Review – Viking Britain: an exploration

3 mins read
Thomas Williams
William Collins, £25
ISBN 978-0008171933
Review CH

The image of Vikings as marauding barbarians is one that we have all encountered in popular culture. Indeed, even Thomas Williams, author of this absorbing new account of their interactions with Britain (and the British Museum’s Curator of Early Medieval Coins, who spearheaded their blockbuster exhibition Vikings: Life and Legend – see CA 290), concedes that his first encounter with early medieval Scandinavia came via the Hägar the Horrible comic strip.

Yet these perceptions are profoundly unhelpful, Williams writes – we are left with Central Casting stereotypes: ‘the barbarian archetype writ large and red’, which treats the Vikings as ‘hilarious historical Grand Guignol’ rather than a serious historical phenomenon like, for example, the ‘solidly respectable’ Romano-British. To focus too much on bloodshed belies the lasting impact they had on both Britain’s culture and its historical trajectory.

This is not to say that we should overcompensate by depicting the Vikings as being just like us, though, Williams argues. He is equally dismissive of revisionist attempts to waft away the undeniably violent character of the Viking Age in favour of extolling its creative and commercial achievements. A healthy dose of rebalancing and myth-busting is welcome, he suggests, but overly normalising the Vikings as a braver, stronger version of us is both inaccurate and dangerous, such impulses having been seized on by nationalist movements in 1940s Norway and Nazi Germany.

The Vikings were ‘strange to their contemporaries, and they should be strange for us too,’ he argues. ‘Theirs was a world where men with filed teeth bartered captive monks for Islamic coins, where white-faced women smeared their bodies in fat and human ash and traversed the spirit world in animal form… it is not the template for a brave new world that I, for one, would choose’.

This strange-yet-familiar tapestry is confidently woven in the pages of Williams’ book. He subtitles it ‘an exploration’, and so it feels, very much in the spirit with which you might imagine Viking voyagers setting out across the sea. Brisk of pace and fresh of tone, the text is packed with information buoyed along with a vividly atmospheric tone of phrase and a real sense of momentum. Bronze Age burial mounds on the Dorset chalk are described as being ‘like breakwaters in the surf, the mounds and their ancient dead have endured the battering tides of time’, while imaginative scenes conjured from the place-names of medieval boundary clauses plunge us deeply into ‘Dark Age’ England.

While Williams does not aim to create a definitive or comprehensive account, his writing – hung around a broadly chronological framework – crams in an impressive amount of detail with colour and flair. Each chapter rings with early medieval voices, peppered with extracts from Beowulf, the Anglo-Saxon Chronicle, and Old Norse literature, while the illustrations are an attractive blend of artefact and site photos, images from manuscripts and other early medieval artwork, and some truly lovely modern artistic reconstructions of Viking settlements at Repton, Torksey, and York.
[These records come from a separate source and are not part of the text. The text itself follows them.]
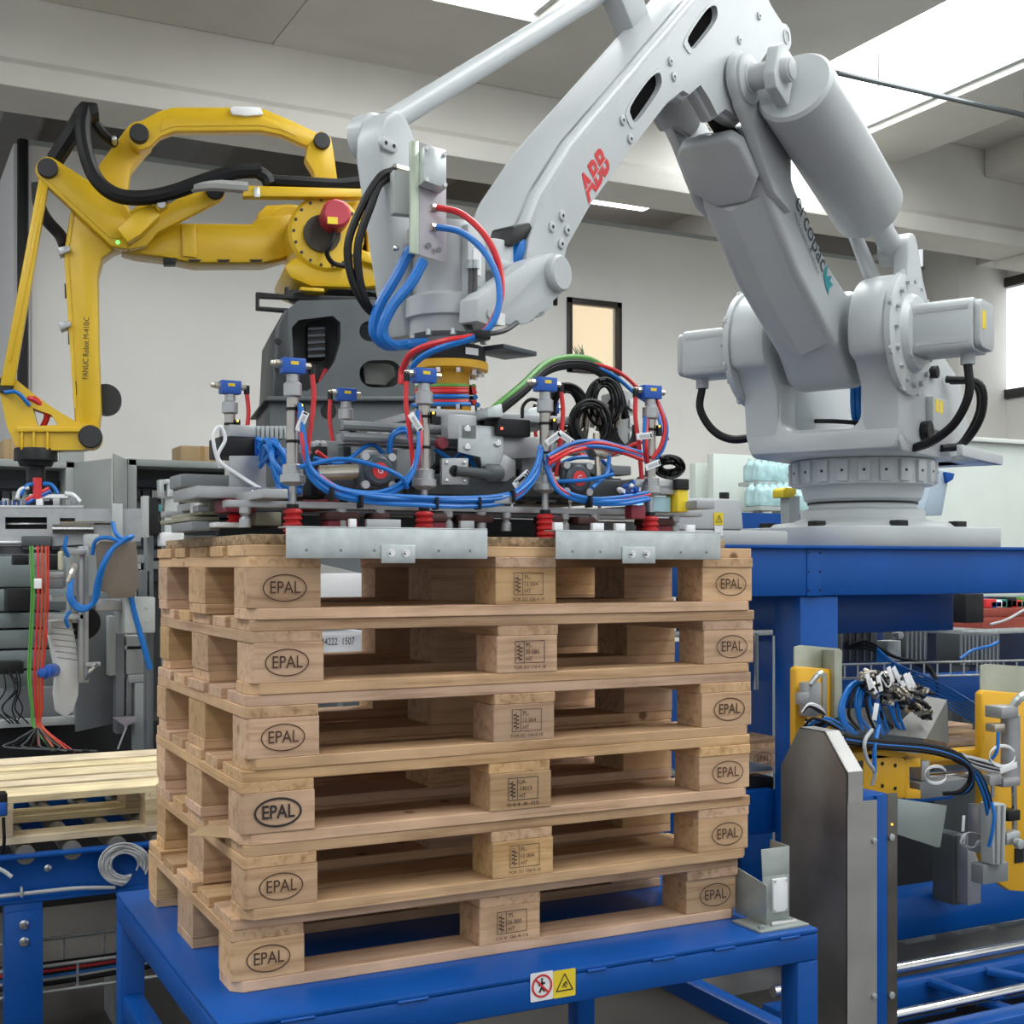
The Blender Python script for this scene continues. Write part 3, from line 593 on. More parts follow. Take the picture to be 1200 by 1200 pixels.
# fine white gaps that split the logo letters
for q in (-.02,): 
    gp = MB(); o = AF(c[0],.1066,c[1]); gp.add([o+ex*x_+ez*z_ for x_,z_ in ((-LL*.5,-.0013),(LL*.5,-.0013),(LL*.5,.0013),(-LL*.5,.0013))], [(0,1,2,3)])
    gp.build('logo_split', WHITE, ua, smooth=False)
(lambda *a: None)('x', .05, Fr(AF(*[A(881,36,.106)[0], .1062, A(881,36,.106)[1]]), ex, AF.y, ez), WHITE2, ua, 'cast_lettering')
MB().lathe([(.026,0),(.026,.004),(.018,.004),(.018,.001)], AF(1.0,.1045,3.33), AF.y, n=20).build('lug_ring', WHITE2, ua)
# dark hose in the elbow gap
MB().tube([A3 for A3 in (AF(*(lambda q: (q[0],.03,q[1]))(A(*p_,.03))) for p_ in ((815,85),(826,108),(838,132),(850,152),(860,168)))], .036, 10).build('elbow_hose', BLK, rb)
# parallel linkage rod, top triangle link
hubp = AF(2.83,-.13,2.535)
rd0 = AF(*[A(462,140,-.13)[0], -.13, A(462,140,-.13)[1]]); rd1 = AF(A(700,-6,-.13)[0], -.13, A(700,-6,-.13)[1])
rdd = (rd1-rd0).normalized()
MB().cyl(rd0-rdd*.03, rd1+rdd*.45, .029, n=20).build('linkage_rod', WHITE, rb)
tl = MB(AF).prism([A(718,-40,-.1), A(738,-10,-.1), A(752,30,-.1), A(735,55,-.1), A(727,30,-.1), A(712,-5,-.1), A(700,-40,-.1)], -.13, -.06).build('triangle_link', WHITE2, rb, bev=.008)
# wrist
WS = 2.732
lev = [A(461,397,-.1),A(430,185,-.1),A(431,158,-.1),A(438,140,-.1),A(449,131,-.1),A(461,137,-.1),A(468,152,-.1),A(479,185,-.1),A(481,215,-.1),A(479,360,-.1),A(481,397,-.1)]
wl = MB(AF).prism(lev, -.14, -.06).build('wrist_lever', WHITE, rb, bev=.014)
MB().lathe([(.05,0),(.058,.006),(.058,.05),(.048,.056)], hubp-AF.y*.008, -AF.y, n=28).build('lever_hub', WHITE, wl)
g = A(454,170,-.058); MB(AF).prism([(g[0]+x,g[1]+z) for x,z in rrect(-.03,-.015,.03,.015,.014,4)], -.062, -.05).build('lever_boss', WHITE, wl, bev=.003)
for q in (-.014,.014): MB().cyl(AF(g[0]+q,-.05,g[1]), AF(g[0]+q,-.0485,g[1]), .005, n=8).build('boss_hole', BLKM, wl)
ax = AF(WS,0,0)
wh = MB().lathe([(.088,2.115),(.088,2.30),(.08,2.315),(.03,2.32)], ax, n=32).build('wrist_housing', WHITE, rb)
MB().lathe([(.092,2.085),(.108,2.09),(.108,2.135),(.092,2.145)], ax, n=32).build('wrist_collar', WHITE, rb)
MB().lathe([(.070,2.045),(.098,2.05),(.098,2.088),(.07,2.092)], ax, n=32).build('wrist_ring', WHITE2, rb)
for k in range(10):
    a = 2*math.pi*k/10; p = ax+V((.093*math.cos(a),.093*math.sin(a),2.055)); MB().cyl(p, p-V((0,0,.014)), .008, n=6).build('bolt', GALV, rb)
MB().cyl(ax+V((0,0,2.02)), ax+V((0,0,2.06)), .062).build('tool_flange_neck', WHITE2, rb)
mh = AF(WS-.13,.02,0); MB().cyl(mh+V((0,0,2.18)), mh+V((0,0,2.30)), .07, .066, n=28).build('axis_motor', WHITE, rb, bev=.012)
MB(AF).box((WS-.21,-.03,2.21), (WS-.05,.10,2.245)).build('motor_plate', WHITE, rb, bev=.008)
for q in (-.05,): MB(AF).box((WS-.02,.075,2.115), (WS+.05,.098,2.30)).build('housing_pad', WHITE, rb, bev=.006)
g = AF(WS+.015,.0985,2.215); MB(Fr(g,AF.x,AF.y)).box((-.014,0,-.03), (.018,.001,.03)).build('data_label', WHTP, rb)
brk = [A(546,352,.13),A(557,343,.13),A(590,320,.13),A(610,306,.13),A(632,299,.13)]+circ(A(649,321,.13), .043, 75, -95, 10)+[A(605,381,.13),A(560,383,.13),A(545,378,.13)]
wb_ = MB(AF).prism(brk, .112, .165).build('wrist_bracket', WHITE, rb, bev=.012)
pc_ = A(651,321,.165); MB().lathe([(.045,0),(.045,.018),(.04,.024)], AF(pc_[0],.163,pc_[1]), AF.y, n=28).build('pivot_cap', WHITE, wb_)
MB(AF).prism(brk, -.165, -.112).build('wrist_bracket', WHITE, rb, bev=.012)
MB(AF).prism([(WS-.14,2.09),(WS+.02,2.09),(WS+.02,2.16),(WS-.14,2.20)], -.16, .16).build('bracket_web', WHITE, rb, bev=.012)
lp = A(588,374,.167); MB(AF).box((lp[0]-.014,.165,lp[1]-.014), (lp[0]+.014,.1662,lp[1]+.014)).build('data_label', WHTP, wb_)
bs_ = A(574,368,.167); MB().cyl(AF(bs_[0],.164,bs_[1]), AF(bs_[0],.169,bs_[1]), .011, n=14).build('boss', WHITE2, wb_)
bk = A(647,349,.13); MB().cyl(AF(bk[0],.14,bk[1]+.01), AF(bk[0],.14,bk[1]-.02), .006, n=8).build('breather', BLK, wb_)
bh = A(597,297,.05); MB().tube([AF(bh[0]-.05,.06,bh[1]+.03), AF(bh[0],.07,bh[1]+.01), AF(bh[0]+.02,.05,bh[1]-.07)], .03, 8).build('dress_hose', BLUH, rb)
MB(AF).prism([(bh[0]-.06,bh[1]+.03),(bh[0]-.02,bh[1]+.075),(bh[0]+.05,bh[1]+.05),(bh[0]+.07,bh[1]-.0),(bh[0]+.05,bh[1]),(bh[0],bh[1]+.03)], .03, .10).build('hose_saddle', BLKM, rb, bev=.006)

# ------------------------------------------------------------------ blue robot stand
sd = thing('robot_stand', 'heavy blue steel stand under the white robot', 'stand', (2.9,1.6,0))
SY0 = 1.05; SXL = pon(940,700,1,SY0).x; SXR = pon(985,700,1,SY0).x; SYB = pon(907,700,0,SXL).y
zb0 = 1.395; zt0 = BZ-.001
MB().box((1.80,SY0,zb0), (4.6,SY0+.2,zt0)).build('front_beam', BLUE, sd, bev=.006)
MB().box((1.80,2.1,zb0), (4.6,2.3,zt0)).build('rear_beam', BLUE, sd, bev=.006)
MB().box((SXL-.1,SY0+.2,zb0), (SXL+.1,2.1,zt0)).build('side_beam', BLUE, sd, bev=.006)
MB().box((1.80,SY0-.02,zt0-.012), (4.6,2.32,zt0)).build('top_plate', BLUE, sd, bev=.003)
MB().box((SXL,SY0+.01,0), (SXR,SYB,zb0)).build('column', BLUE, sd, bev=.008)
MB().box((SXL+.5,2.05,0), (SXR+.5,2.3,zb0)).build('column', BLUE, sd, bev=.008)
MB().box((4.2,SY0+.01,0), (4.45,SY0+.27,zb0)).build('column', BLUE, sd, bev=.008)
qx = pon(945,660,1,SY0).x
jp = MB().box((qx,SY0-.004,zb0+.0), (qx+.065,SY0,zt0-.014)).build('joint_plate', BLUE, sd, bev=.001)
for z in (.02,.085,.15):
    for x in (.006,.058): MB().cyl((qx+x,SY0-.006,zb0+z), (qx+x,SY0-.003,zb0+z), .004, n=8).build('rivet', BLKM, jp)
MB().box((2.5,SY0+.6,1.22), (3.6,SY0+.8,zb0)).build('cross_beam', BLUE, sd, bev=.006)
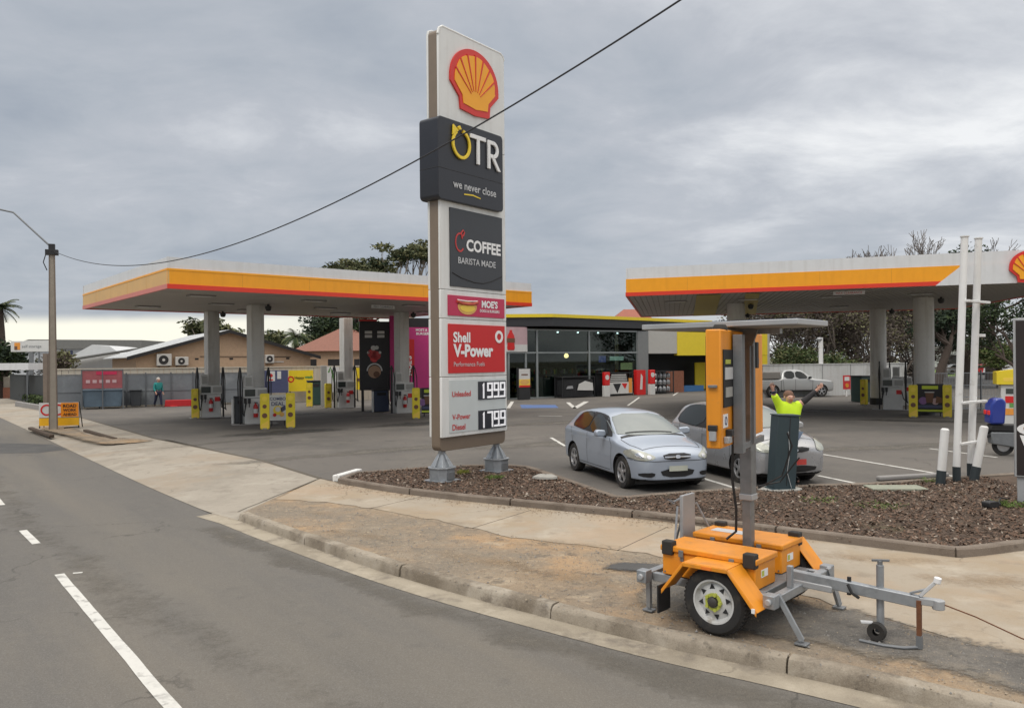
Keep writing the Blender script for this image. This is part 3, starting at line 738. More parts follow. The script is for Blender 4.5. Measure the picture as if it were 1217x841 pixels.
# coffee panel
t = MB(); t.box(.27, 1.97, -.045, -.015, 3.98, 5.59, 'sign_charcoal'); cf = t.build('coffee_panel', PY, .004)
t = MB(); t.ring(.56, 4.90, .20, .165, -.056, -.046, 'letter_red', 45, 320, 28, .72); t.tube([(.66, -.05, 5.03), (.70, -.05, 5.12), (.66, -.05, 5.16), (.6, -.05, 5.1), (.63, -.05, 4.98)], .017, 'letter_red')
t.text('COFFEE', .76, 1.90, 4.72, 5.02, -.046, 'letter_white', .008, bold=.035)
t.text('BARISTA MADE', .50, 1.72, 4.46, 4.60, -.046, 'letter_silver', .008, bold=.012)
t.tube([(.32, -.047, 4.26), (.6, -.047, 4.17), (1.0, -.047, 4.105), (1.3, -.047, 4.10), (1.6, -.047, 4.17), (1.95, -.047, 4.30)], .012, 'dark_hole', 5)
t.build('coffee_lettering', cf)
t = MB(); t.box(.20, 2.03, -.045, -.015, 3.38, 3.80, 'sign_crimson'); mo = t.build('hot_dog_panel', PY, .004)
t = MB()
bun = [(.78 + .30 * math.cos(a), 3.585 + (.17 if math.sin(a) < 0 else .10) * math.sin(a)) for a in [2 * math.pi * i / 28 for i in range(28)]]
t.prism(bun, (-.052, -.045), 'bun_tan'); t.prism([(.78 + .23 * math.cos(a), 3.55 + .08 * math.sin(a)) for a in [2 * math.pi * i / 20 for i in range(20)]], (-.058, -.05), 'mustard')
t.tube([(.45, -.056, 3.68), (.6, -.056, 3.64), (.78, -.056, 3.63), (.95, -.056, 3.64), (1.1, -.056, 3.68)], .032, 'sausage_red', 8)
t.tube([(.46, -.056, 3.71), (.6, -.056, 3.70), (.78, -.056, 3.695), (.95, -.056, 3.70), (1.1, -.056, 3.71)], .012, 'letter_white', 6)
t.text("MOE'S", 1.18, 1.84, 3.58, 3.74, -.046, 'letter_white', .006, bold=.04); t.text('DOGS & BURGERS', 1.18, 1.84, 3.48, 3.55, -.046, 'letter_white', .006, bold=.02)
t.build('hot_dog_lettering', mo)
t = MB(); t.box(.20, 2.03, -.045, -.015, 2.20, 3.21, 'sign_red'); fp_ = t.build('fuel_panel', PY, .004)
t = MB(); t.text('Shell', .33, .92, 2.83, 3.05, -.046, 'letter_white', .006, bold=.03, align='l'); t.text('V-Power', .33, 1.86, 2.53, 2.80, -.046, 'letter_white', .006, bold=.045, align='l')
t.text('Performance Fuels', .34, 1.32, 2.33, 2.44, -.046, 'letter_silver', .006, align='l')
t.ring(1.82, 2.97, .135, .075, -.055, -.046, 'letter_white', 0, 360, 24)
t.build('fuel_lettering', fp_)
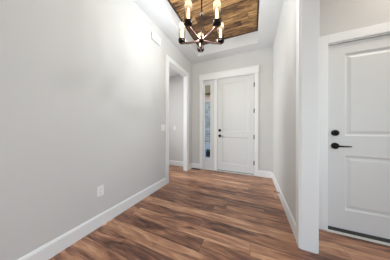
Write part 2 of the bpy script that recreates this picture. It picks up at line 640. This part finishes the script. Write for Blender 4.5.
def hinge_mesh(x, z, y=0.0):
    bm = bmesh.new()
    h = 0.102
    for k in range(5):
        z0 = z - h / 2 + k * h / 5 + 0.0008
        lathe(bm, [(0.0075, 0), (0.0075, h / 5 - 0.0016)], Matrix.Translation((x, y - 0.007, z0)), 14)
    lathe(bm, [(0.004, 0), (0.0055, 0.004), (0.002, 0.009)], Matrix.Translation((x, y - 0.007, z + h / 2)), 12)
    box(bm, x - 0.017, y - 0.003, z - h / 2, x - 0.004, y - 0.0005, z + h / 2)
    return bm


# ---- front door
DX0, DX1, DZ0, DZ1 = -0.873, 0.028, 0.024, 2.440
dy = WB + 0.012
d1 = empty('door_1', (DX0, dy, DZ0))
prop(d1, 'tall white two-panel front door with black hardware and side hinges on far wall', 'door', 'structure')
w1, h1 = DX1 - DX0, DZ1 - DZ0
PL = [(0.13, 0.19, w1 - 0.13, 0.885), (0.13, 1.035, w1 - 0.13, h1 - 0.14)]
link('door_slab', panel_slab(w1, h1, 0.045, PL, [(0.003, 0.009), (0.012, 0.011)]), M['door'], d1)
hxx = 0.066
db = link('deadbolt', escutcheon(hxx, 1.058, 0.036, 0.022), M['black'], d1, True)
link('thumb_turn', box(bmesh.new(), hxx - 0.005, -0.042, 1.043, hxx + 0.005, -0.02, 1.073, bev=0.002), M['black'], db)
lv = link('door_handle', escutcheon(hxx, 0.912, 0.037, 0.014), M['black'], d1, True)
link('lever', lever_mesh(hxx, 0.912, 0.105), M['black'], lv, True)
link('bolt_cover', escutcheon(hxx, 0.728, 0.011, 0.012), M['nickel'], d1, True)
for hz in (0.275, 0.90, 1.535, 2.165):
    link('hinge', hinge_mesh(w1 + 0.004, hz), M['steel'], d1, True)
link('door_sweep', box(bmesh.new(), 0.004, -0.004, -0.022, w1 - 0.004, 0.0, 0.008), M['rubber'], d1)

# frame of the entry unit (jambs, mullion, head), casing and header
S('trim_7', boxes((-1.302, WB + 0.003, 0, -1.280, WB + 0.15, 2.475), (0.0335, WB + 0.003, 0, 0.060, WB + 0.15, 2.475),
                  (-1.280, WB + 0.003, 2.4455, 0.0335, WB + 0.15, 2.475), (-0.958, WB + 0.003, 0.02, -0.8785, WB + 0.15, 2.4455)),
  M['trim'], 'white frame posts around the front door and sidelight', 'trim')
bmc = boxes((-1.372, WB - CP, 0, -1.280, WB, 2.462), (0.040, WB - CP, 0, 0.118, WB, 2.462), bev=0.003)
S('trim_8', bmc, M['trim'], 'pair of upright white casings flanking the front door and sidelight', 'trim')
bmh = boxes((-1.382, WB - 0.024, 2.462, 0.126, WB, 2.60), bev=0.002)
box(bmh, -1.390, WB - 0.034, 2.600, 0.134, WB, 2.632, bev=0.004)
box(bmh, -1.386, WB - 0.028, 2.455, 0.130, WB - 0.0, 2.472, bev=0.003)
S('trim_9', bmh, M['trim'], 'white header board with cap moulding above the front door', 'trim')
S('trim_10', boxes((-1.280, WB - 0.02, 0.0, 0.0335, WB + 0.15, 0.02), bev=0.004), M['sill'], 'pale threshold under the front door', 'trim')

# ---- sidelight
w = empty('window_1', (-1.10, WB + 0.02, 0.02))
prop(w, 'narrow sidelight window beside the front door with clear glass', 'window', 'structure')
GX0, GX1, GZ0, GZ1 = -1.240, -1.065, 0.31, 2.345
ox, oy, oz = -1.10, WB + 0.02, 0.02
bm = bmesh.new()
for b in ((-1.279, GZ0 - 0.0, GX0, GZ1), (GX1, GZ0, -0.959, GZ1), (-1.279, 0.022, -0.959, GZ0), (-1.279, GZ1, -0.959, 2.444)):
    box(bm, b[0] - ox, 0.0, b[1] - oz, b[2] - ox, 0.045, b[3] - oz)
link('sash', bm, M['door'], w)
bm = bmesh.new()
q = 0.012
for b in ((GX0 - q, GZ0 - q, GX0 + 0.004, GZ1 + q), (GX1 - 0.004, GZ0 - q, GX1 + q, GZ1 + q),
          (GX0 + 0.004, GZ0 - q, GX1 - 0.004, GZ0 + 0.004), (GX0 + 0.004, GZ1 - 0.004, GX1 - 0.004, GZ1 + q)):
    box(bm, b[0] - ox, -0.008, b[1] - oz, b[2] - ox, -0.0002, b[3] - oz, bev=0.002)
link('glazing_bead', bm, M['trim'], w)
link('pane', box(bmesh.new(), GX0 - ox - 0.003, 0.018, GZ0 - oz - 0.003, GX1 - ox + 0.003, 0.024, GZ1 - oz + 0.003), M['pane'], w)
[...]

The extent of Viking settlement is explored not just through archaeology, but using place-names, the impact of Old Norse on our modern language, and the names of the people who lived in this landscape. These are fascinating, if muddy, waters, Williams acknowledges – the fact that the Domesday survey of Lincolnshire records 240 names, of which 140 are Scandinavian in origin, does not mean that by 1086 three-fifths of the local population were of Viking descent, but it does point to a deep and lasting cultural influence – as does the fact that we still find moneyers with Scandinavian names on coins from the reigns of Henry II and Richard I.

Insights into these long-lost fashions – together with lively discussions of the medieval meaning of the word ‘Viking’ (ethnic label or job description?); the dismay that Williams sees on the faces of museum visitors every time he crushes their childhood imaginings of horned helmets; and the potency of Norse mythology – are intriguing diversions which, like the digressions of the Beowulf poet, complement and enhance the main narrative. This sweeps us from the earliest chronicled appearances of Vikings on these shores, via key battles (and the difficulty of locating them in the landscape), invasion, and conquest, to Cnut, ‘the most awesome Viking of them all… who presented himself as the quintessential Anglo-Saxon king’.

It is a view as wide-ranging and ambitious as the travels of the Vikings themselves, and as strange and enjoyable as any saga.